When I finished the teaching, one of my colleagues added (talking to the students) that what I had just done was an immigrants reading of the Bible–reading the Bible through an immigrant’s eye. He called it immigrant theology. And I said yes, that is the type of theology that I want to engage with–an immigrant kind of theology. [Is diaspora theology a better term?] Of course, I read the bible as an African immigrant living in the West. My interpretive lenses are coloured by my experiences as black male who grew up in Africa but ended up working in several Western countries for a long time. For instance, I have become fond of thinking about Jesus as an immigrant God–both as a God-man living in Nazareth, but also literally as an asylum seeker in Egypt escaping the wrath of a jealous king. Consequently, when I read the Gospels, I see nothing but the scandal of an immigrant God.

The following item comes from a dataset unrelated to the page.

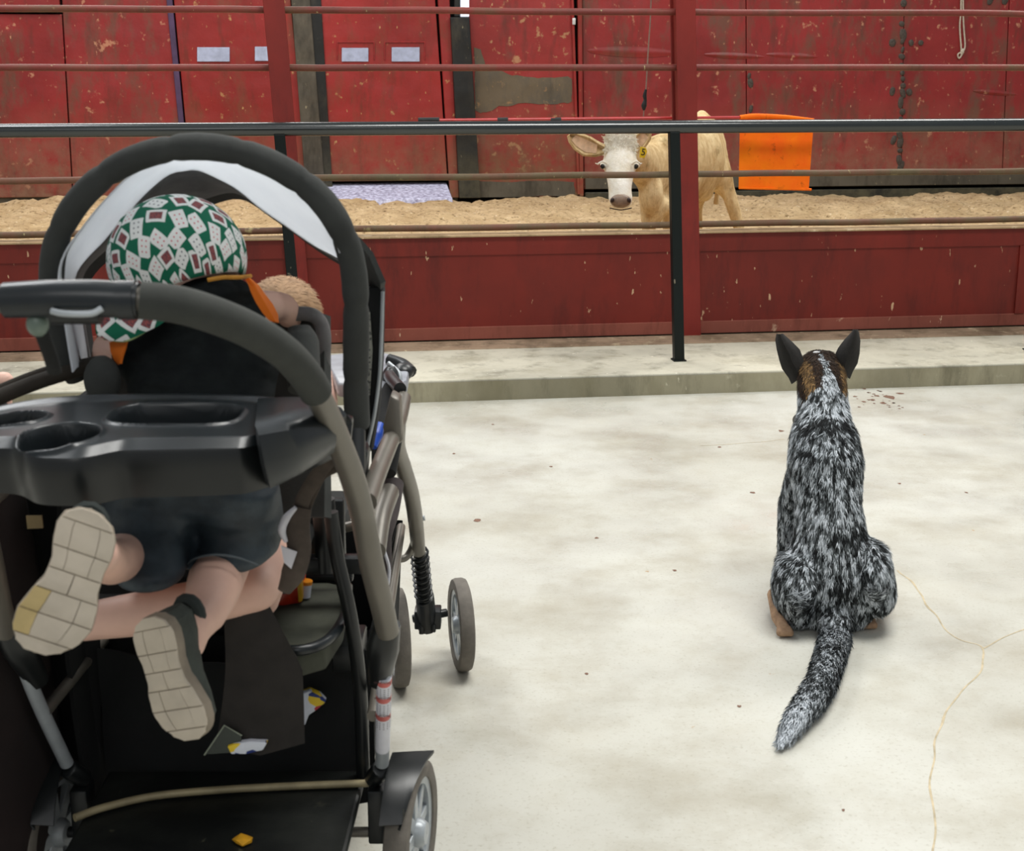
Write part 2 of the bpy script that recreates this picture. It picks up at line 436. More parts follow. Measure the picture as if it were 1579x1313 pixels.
wpanel(1395, 1390, 1556, 1545, zat(289, 1150), ZT, 'panel', redw, off=0.0)
wpanel(1557, 1546, 2500, 2480, zat(289, 1150), ZT, 'panel', redw, off=-0.004)
wpanel(896, 902, 2500, 2480, zat(289, 1150), zat(270, 1150), 'bottom_strip', gryb, off=-0.015)
wpanel(900, 902, 2500, 2480, 0.05, zat(294, 1150), 'base_beam', blk, off=0.0)
wpanel(-1300, -1280, 500, 506, 0.05, zb+.05, 'base_beam', gryb, off=0.03)
wpanel(506, 510, 700, 706, 0.05, zb+.02, 'base_beam', blk, off=0.05)
# horizontal dents (raised folds) on the long panels
def fold(x0, x1, y0, y1, d=0.02, h=0.05):
    m = MB(); rws = []
    n = 26
    for i in range(n+1):
        t = i/n; p = Q(x0+(x1-x0)*t, y0+(y1-y0)*t, WO-0.004); e = math.sin(math.pi*t)**0.5
        row = []
        for k in range(7):
            a = k/6; row.append(p+Vector((0, 0, (a-0.5)*h*e))-N*(d*e*math.sin(math.pi*a)**2*(0.8+0.4*noise.noise(p*5))))
        rws.append(row)
    m.loft(rws, closed=False); m.build('fold', redw, wall)
fold(905, 1045, 78, 82, 0.012, 0.10); fold(1085, 1180, 84, 88, 0.014, 0.06); fold(1180, 1262, 84, 88, 0.014, 0.06); fold(1500, 1570, 140, 146, 0.012, 0.05)
# weld blobs along the seam
weld = M('dark_weld_metal', (78, 68, 60), 0.6, 0.1, var=0.3, scale=60)
rw = random.Random(5)
blobs = []
y = 5
while y < 262:
    blobs.append((1393-(y/265)*5+rw.uniform(-2, 2), y, rw.uniform(3.2, 5.5))); y += rw.uniform(9, 17)
blobs += [(1376, 66, 5), (1405, 66, 4), (1420, 66, 4.5), (1376, 141, 4), (1402, 142, 5), (1378, 216, 5), (1527, 0, 5), (1550, 0, 5), (1157, 128, 5), (1155, 117, 3), (1158, 168, 3.5)]
for x, yy, r in blobs:
    m = MB(); p = Q(x, yy, WO-0.008); k = r/158.0
    m.ball(p, (k*rw.uniform(.8, 1.1), 0.007, k*rw.uniform(0.8, 1.9)), 6, Matrix.Rotation(rw.uniform(-.5, .5), 3, 'Y')); m.build('weld_bead', weld, wall)
# pale window papers in the doors
wp = M('pale_grey_pane', (176, 186, 214), 0.4, var=0.15, scale=14)
frm = M('red_pane_frame', (150, 40, 38), 0.5, scale=30)
def pane(x0, y0, x1, y1, par, frame=None):
    p = [Q(x0, y1, WO-0.012), Q(x1, y1, WO-0.012), Q(x1, y0, WO-0.012), Q(x0, y0, WO-0.012)]
    m = MB(); m.hexa(p, [q+N*0.01 for q in p]); m.build('pane', wp, par, smooth=False, bevel=0.002)
    if frame:
        for (ax, ay, bx, by) in ((frame[0], frame[1], frame[2], frame[1]), (frame[0], frame[1], frame[0], frame[3]), (frame[2], frame[1], frame[2], frame[3])):
            m = MB(); m.tube([Q(ax, ay, WO-0.004), Q(bx, by, WO-0.004)], 0.006, 6); m.build('pane_frame', frm, par)
pane(304, 73, 354, 95, dA); pane(393, 72, 420, 94, dA)
pane(527, 74, 568, 95, dB, (520, 65, 577, 92)); pane(604, 73, 647, 95, dB, (593, 65, 655, 92))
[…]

We live in an age that has been called the Age of Migration. Hundreds of millions of people have been displaced for one reason or another, not just across national boarders — a majority of these are displaced within their own countries. This experience of displacement–or dislocation–should be acknowledged as another significant factor in our understanding of God and how God relates with the world. The more I think about it, the more I hope that immigrant theology may become a genre of theology one day. Yes, just like liberation theology, black theology, umunthu theology, etc. Of course, it will also be shaped by different cultural heritages like African immigrant theology, Hispanic immigrant theology, Asian immigrant theology, etc. That way, immigrants like myself will have some sort of space to do our theology in the diaspora.